Maybe “non-standard” is as far as you can go in labeling it.

Since you’ve been around the Dope for a while, I’m going to assume that you are kidding. Your comment does remind me of a family member who visited us from “up North” and complained that our Southern dialect gets on her nerves. We explained that she was the one with the accent here. She flatly denied having any accent at all. (She’s from New Jersey.)

We all speak in a dialect. Usually it’s the one that we heard when we were growing up. We make adjustments along the way if we see a reason to. If I remember to, I end height with the “t” sound. I was an English teacher and that is considered formal English. But I’ve been out of the classroom a long time and often I revert to what I heard growing up – the “th.” Maybe it was a combination of hearing it from some people and not noticing that it was different from width and length.

I love dialectical differences. I especially like to listen in on a group of men from Maine talking. They are absolutely charming! We need more of those men delivering the network news. It would somehow make me feel safer.

I use “height” and “height” differently, I can’t really figure out what rules I use for each (I rarely say heighth). I think I would say “At the right heighth” to describe when something needs to be raised or lowered down to be corrected, but how tall something is, is always height… I have no idea if anyone else does this.

I came to mention Ireland as well. My dad and his brothers were born and raised there and they all say it that way.

Lots of people say it. It matches up well with the words length, depth, breadth, and width. Maybe someone knows the roots of these words, and why height doesn’t follow the the same pattern.

I think I’ve seen it spelled that way in books once or twice. I thought “heighth” and “coolth” were just old-timey-isms.

People who say “heighth” and “acrost” also say “excape.”

I knew a guy from Pennsylvania who always ate “breakfixt.”

I agree with you totally. When people focus unfavourably on dialect and accent, it’s due to xenophobia or snobbery. And usually those have their roots in some form of inferiority complex.

Without accents and dialects, the world would be a grey and boring place. I am proud to have an Irish accent, and proud of the Hiberno-Irish words and phrases that we use (in private and among consenting adults when the rest of you are not around).

In Ireland and in the UK, the media used to hire people with “posh” voices - whose natural tones had been exterminated by elocution lessons. Now, those fake accents have been banned, and they don’t mind how you speak, so long as your speech is clear to listeners.

I really hope that’s a whoosh.

They’ve been banned?

I don’t think they are that closely correlated. I seem to hear “th” on height more often than “across[t]”, and far, far more often than “excape”. Falls in line, I suppose, with the fact that I use “th” on the end of height (with a t sound ahead of it, BTW), I may or may not put a t on across, and I never say “excape”. I think I say “acrosst” if I want to sound informal.

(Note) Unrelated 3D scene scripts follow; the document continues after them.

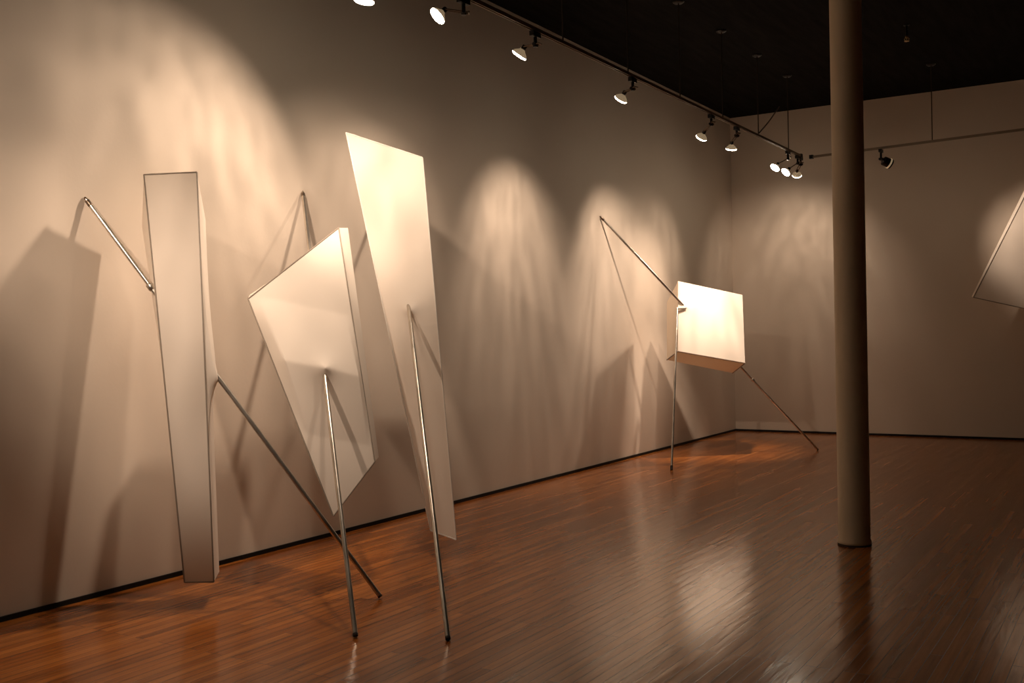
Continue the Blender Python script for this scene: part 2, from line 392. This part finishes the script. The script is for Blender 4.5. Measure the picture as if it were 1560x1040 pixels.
# ------------------------------------------------------------------ spotlights
WARM = (1.0, .765, .59)
def spotlight(anchor, bulb, target, power, angle, label, blend=.8, glass=None, can=False, size=.05, pivot_drop=.17, gobo=.25, cat_group='spotlights on the long track', color=WARM):
    """track head: adapter, neck, two thin arms, socket, reflector bulb, glowing lens"""
    Bp = V(bulb); T = V(target); d = (T-Bp).normalized()
    P = Bp - d*.20; P.z = min(P.z, TZ-.11); A = V(anchor); pivot_drop = TZ - P.z
    if abs(d.z) < .97 and not can: A.y = P.y
    t = empty('spotlight', A); tag(t, label, 'spotlight', cat_group)
    # adapter on the track
    bm = bmesh.new(); add_box(bm, A + V((-.018, -.055, -.055)), A + V((.018, .055, -.018))); link_mesh('adapter', fix(bm), BLACK, t)
    P = A + V((0, 0, -pivot_drop))
    bm = bmesh.new(); add_lathe(bm, A + V((0, 0, -.045)), (0, 0, -1), [(0, .013), (pivot_drop-.055, .013), (pivot_drop-.045, .018), (pivot_drop-.025, .018)], 14)
    smooth_by_angle(link_mesh('neck', fix(bm), BLACK, t))
    back = Bp - d*.078                            # rear of the bulb
    # knuckle joining neck and arms
    bm = bmesh.new(); ax = (back - P); 
    dd, u, w = basis(ax if ax.length > .02 else V((0, 0, -1)))
    add_lathe(bm, P - u*.028, u, [(0, .013), (.056, .013)], 12); smooth_by_angle(link_mesh('knuckle', fix(bm), BLACK, t))
    if not can:
        bm = bmesh.new()
        tail = P - dd*.035
        for s in (-1, 1): add_tube(bm, [tail + u*s*.016, back + u*s*.014], .0055, 8)
        add_tube(bm, [tail - u*.026, tail + u*.026], .007, 8)
        smooth_by_angle(link_mesh('arms', fix(bm), STEEL, t))
    else:
        bm = bmesh.new(); add_tube(bm, [P - dd*.06, back], .011, 10); smooth_by_angle(link_mesh('arms', fix(bm), BLACK, t))
    bm = bmesh.new()
    if can: add_lathe(bm, back - d*.02, d, [(0, .02), (.02, .034), (.022, .056), (.125, .062), (.125, .055), (.10, .05)], 28, True)
    else: add_lathe(bm, back - d*.012, d, [(0, .016), (.006, .019), (.030, .019), (.036, .016)], 18)
    smooth_by_angle(link_mesh('shade' if can else 'socket', fix(bm), BLACK, t))
    bm = bmesh.new()
    if can: add_lathe(bm, Bp - d*.012, d, [(0, .0625), (.014, .0655), (.02, .0655), (.02, .060), (.0, .058)], 28, False)
    else: add_lathe(bm, back + d*.020, d, [(0, .018), (.010, .026), (.022, .042), (.034, .055), (.046, .0605)], 28, False)
    smooth_by_angle(link_mesh('rim' if can else 'reflector', fix(bm), MIRROR, t))
    bm = bmesh.new(); c0 = Bp - d*.013
    add_lathe(bm, c0, d, [(0, .0595), (.008, .0600), (.014, .054), (.017, .040), (.019, .020), (.0195, .002)], 28)
    smooth_by_angle(link_mesh('lens', fix(bm), glass or GLOW, t))
    ld = bpy.data.lights.new('beam', 'SPOT'); ld.energy = power; ld.spot_size = math.radians(angle); ld.spot_blend = blend
    ld.shadow_soft_size = size; ld.color = color
    lo = bpy.data.objects.new('beam', ld); COL.objects.link(lo); lo.parent = t
    lo.matrix_parent_inverse = Matrix.Translation(-t.location)
    q = (-d).to_track_quat('Z', 'Y')
    lo.location = Bp + d*.05; lo.rotation_euler = q.to_euler()
    # uneven lens of the bulb
    ld.use_nodes = True; nt = ld.node_tree; em = nt.nodes.get('Emission') or nt.nodes.new('ShaderNodeEmission')
    tc = nt.nodes.new('ShaderNodeTexCoord'); no = nt.nodes.new('ShaderNodeTexNoise'); no.inputs['Scale'].default_value = 9; no.inputs['Detail'].default_value = 2
    mp = nt.nodes.new('ShaderNodeMapping'); mp.inputs['Location'].default_value = (A.y*3.1, A.x, 0); mp.inputs['Scale'].default_value = (1.6, .5, 1)
    mr = nt.nodes.new('ShaderNodeMapRange'); mr.inputs['From Min'].default_value = .3; mr.inputs['From Max'].default_value = .7
    mr.inputs['To Min'].default_value = 1-gobo; mr.inputs['To Max'].default_value = 1+gobo
    nt.links.new(tc.outputs['Normal'], mp.inputs[0]); nt.links.new(mp.outputs[0], no.inputs['Vector']); nt.links.new(no.outputs['Fac'], mr.inputs['Value'])
    nt.links.new(mr.outputs[0], em.inputs['Strength'])
    return t

TX = 1.49
spotlight((TX, 1.30, TZ), (1.36, 1.42, 3.50), (.45, 4.0, 1.75), 235, 42, 'spotlight on the long track far outside the left edge, aimed along the left wall', blend=1)
spotlight((TX, 3.52, TZ), (1.36, 3.65, 3.52), (-.1, 8.05, 1.5), 215, 52, 'spotlight on the long track outside the top left, aimed at the long tapering board', blend=1)
spotlight((TX, 4.67, TZ), (1.35, 4.83, 3.505), (.75, 4.6, .0), 42, 80, 'leftmost visible spotlight, its bulb cut by the top edge of the photo', blend=1)
spotlight((TX, 5.76, TZ), (1.35, 5.573, 3.605), (0, 4.0, 1.75), 125, 100, 'second spotlight from the left, its round lens facing out, above the tapering board', blend=1)
spotlight((TX, 6.53, TZ), (1.35, 6.612, 3.575), (0, 6.5, 1.9), 40, 85, 'third spotlight from the left, bulb tilted down toward the left wall', blend=1)
spotlight((TX, 8.20, TZ), (1.35, 8.347, 3.565), (0, 8.75, 2.0), 78, 76, 'fourth spotlight from the left, alone between the tapering board and the box', blend=1)
spotlight((TX, 10.10, TZ), (1.35, 10.28, 3.52), (0, 11.0, 1.9), 85, 78, 'fifth spotlight from the left, brighter one of the two above the white box', blend=1)
spotlight((TX, 10.93, TZ), (1.40, 11.05, 3.505), (.95, 11.65, 1.75), 320, 46, 'sixth spotlight from the left, its dark back turned, right above the white box', blend=1)
spotlight((TX, 12.46, TZ), (1.35, 12.764, 3.52), (.25, 11.4, 1.5), 110, 66, 'first bulb of the cluster of three at the far end of the long track', blend=1)
spotlight((TX, 12.86, TZ), (1.36, 13.172, 3.515), (0, 11.6, 1.6), 45, 80, 'middle bulb of the cluster of three at the far end of the long track', blend=1)
spotlight((TX, 13.24, TZ), (1.40, 13.55, 3.52), (.9, 14.9, 2.1), 34, 110, 'last bulb of the cluster of three at the very end of the long track', blend=1)
spotlight((2.48, 13.479, TZ), (2.60, 13.36, 3.53), (4.0, 14.45, 2.7), 85, 52, 'black can spotlight on the short track, right of the column', can=True, blend=1, cat_group='spotlights on the short track')

# ------------------------------------------------------------------ world, camera, view
w = bpy.data.worlds.new('world'); SC.world = w; w.use_nodes = True
w.node_tree.nodes['Background'].inputs[0].default_value = (.02, .016, .012, 1); w.node_tree.nodes['Background'].inputs[1].default_value = .3
cam = bpy.data.cameras.new('camera'); cam.lens = 36.38; cam.sensor_width = 36; cam.sensor_fit = 'HORIZONTAL'
co = bpy.data.objects.new('camera', cam); COL.objects.link(co); SC.camera = co
yaw, pitch, roll = .55351, -.00619, -.01942
Fv = V((-math.sin(yaw)*math.cos(pitch), math.cos(yaw)*math.cos(pitch), math.sin(pitch)))
r0 = V((math.cos(yaw), math.sin(yaw), 0)); u0 = r0.cross(Fv)
Rv = r0*math.cos(roll) + u0*math.sin(roll); Uv = -r0*math.sin(roll) + u0*math.cos(roll)
M = Matrix((Rv, Uv, -Fv)).transposed().to_4x4(); M.translation = V((5.32977, 0, 1.5)); co.matrix_world = M
vs = SC.view_settings; SC.display_settings.display_device = 'sRGB'
vs.view_transform = 'Standard'; vs.look = 'None'; vs.gamma = 1; vs.exposure = 0.85; vs.use_curve_mapping = False
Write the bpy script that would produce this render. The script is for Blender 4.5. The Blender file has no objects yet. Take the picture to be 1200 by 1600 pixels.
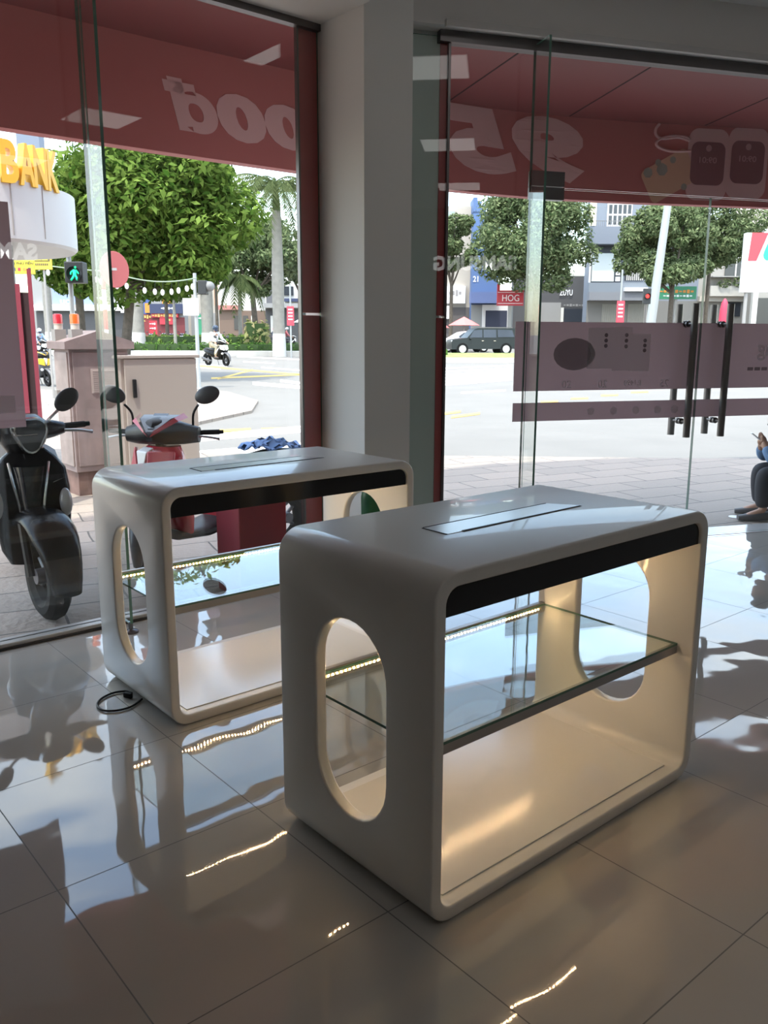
import bpy, bmesh, math, random
import numpy as np
from mathutils import Vector, Matrix
random.seed(7); RNG = np.random.default_rng(7)
PI = math.pi
sc = bpy.context.scene
COL = sc.collection

# ------------------------------------------------------------------ camera, sky, sun, exposure
HEAD = 0.70                                   # camera heading, clockwise from +Y (the shop's front glass runs along X)
PITCH, ROLL, EYE, FPX = 0.2041, 0.0029, 1.4684, 1316.19
R_ = Vector((math.cos(HEAD), -math.sin(HEAD), 0)); F_ = Vector((math.sin(HEAD), math.cos(HEAD), 0)); Z_ = Vector((0, 0, 1))
FW = F_*math.cos(PITCH) - Z_*math.sin(PITCH); UP = F_*math.sin(PITCH) + Z_*math.cos(PITCH)
CR = R_*math.cos(ROLL) + UP*math.sin(ROLL); CU = UP*math.cos(ROLL) - R_*math.sin(ROLL)
EYEV = Vector((0, 0, EYE))
cam = bpy.data.cameras.new('camera'); cam_o = bpy.data.objects.new('camera', cam); COL.objects.link(cam_o)
cam.sensor_fit = 'VERTICAL'; cam.sensor_height = 24; cam.lens = FPX/1600*24; cam.clip_start = .05; cam.clip_end = 600
cam_o.matrix_world = Matrix(((CR.x, CU.x, -FW.x, 0), (CR.y, CU.y, -FW.y, 0), (CR.z, CU.z, -FW.z, EYE), (0, 0, 0, 1)))
sc.camera = cam_o

w = bpy.data.worlds.new('sky'); sc.world = w; w.use_nodes = True
nt = w.node_tree; bg = nt.nodes['Background']
sky = nt.nodes.new('ShaderNodeTexSky'); sky.sky_type = 'NISHITA'; sky.sun_disc = False
SUN_TO = Vector((-.30, -.20, .95)).normalized()
sky.sun_elevation = math.asin(SUN_TO.z); sky.sun_rotation = math.atan2(SUN_TO.x, SUN_TO.y)
sky.air_density = 1.0; sky.dust_density = 1.5; sky.ozone_density = 1.0
# broken white cloud over the blue
tc = nt.nodes.new('ShaderNodeTexCoord'); mp = nt.nodes.new('ShaderNodeMapping'); mp.inputs['Scale'].default_value = (1, 1, 2.6)
ns = nt.nodes.new('ShaderNodeTexNoise'); ns.inputs['Scale'].default_value = 2.1; ns.inputs['Detail'].default_value = 6
cr = nt.nodes.new('ShaderNodeValToRGB'); cr.color_ramp.elements[0].position = .43; cr.color_ramp.elements[1].position = .70
mx = nt.nodes.new('ShaderNodeMixRGB'); mx.inputs[2].default_value = (3.9, 3.85, 3.85, 1)
nt.links.new(tc.outputs['Generated'], mp.inputs[0]); nt.links.new(mp.outputs[0], ns.inputs['Vector'])
nt.links.new(ns.outputs[0], cr.inputs[0]); nt.links.new(cr.outputs[0], mx.inputs[0])
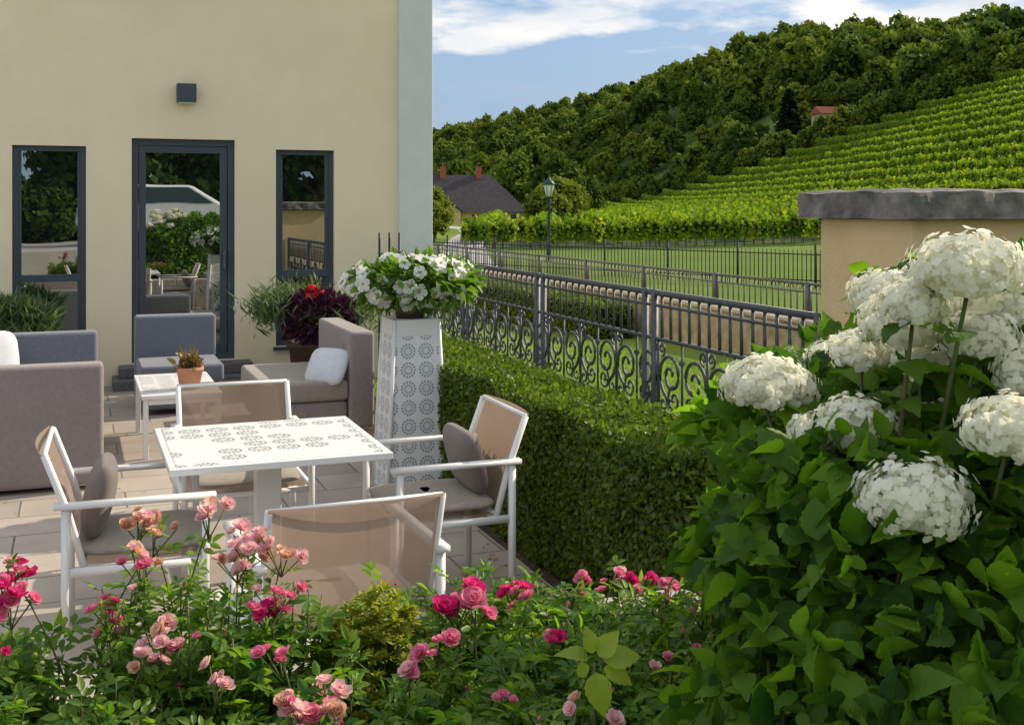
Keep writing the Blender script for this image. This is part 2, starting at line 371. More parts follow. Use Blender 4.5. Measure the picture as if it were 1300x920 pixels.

I was jesting - I’m sure there is no actual ban. However, they are no longer the norm in radio or television

It is clear that broadcasting stations no longer select for these accents, which they did when I was a child. Broadcasters were expected to talk with the kind of unnatural actor’s accent you can hear in British films up to the 1960s. Now it is normal to hear regional accents.

I have come across “coolth” in the context of thermodynamics, as a shorthand for “cooling effect”, by analogy with “warm” -> “warmth”.

When I google the word, almost all the results are referring to the word (definitions and such) rather than using it. This makes me think it’s very rare in actual use.

However, when I google {coolth absorption}, there are plenty of results using the term in the context of absorption chillers.

Never heard “heigth” in Massachusetts. I’ve come across “len-th” and “expecially” every now and then, though, especially (expecially?) with strong Boston accents.

A previous thread, in which you’ll find (among other things) Milton used “highth” in Paradise Lost.

Wow I really didn’t do my homework. Thanks for that.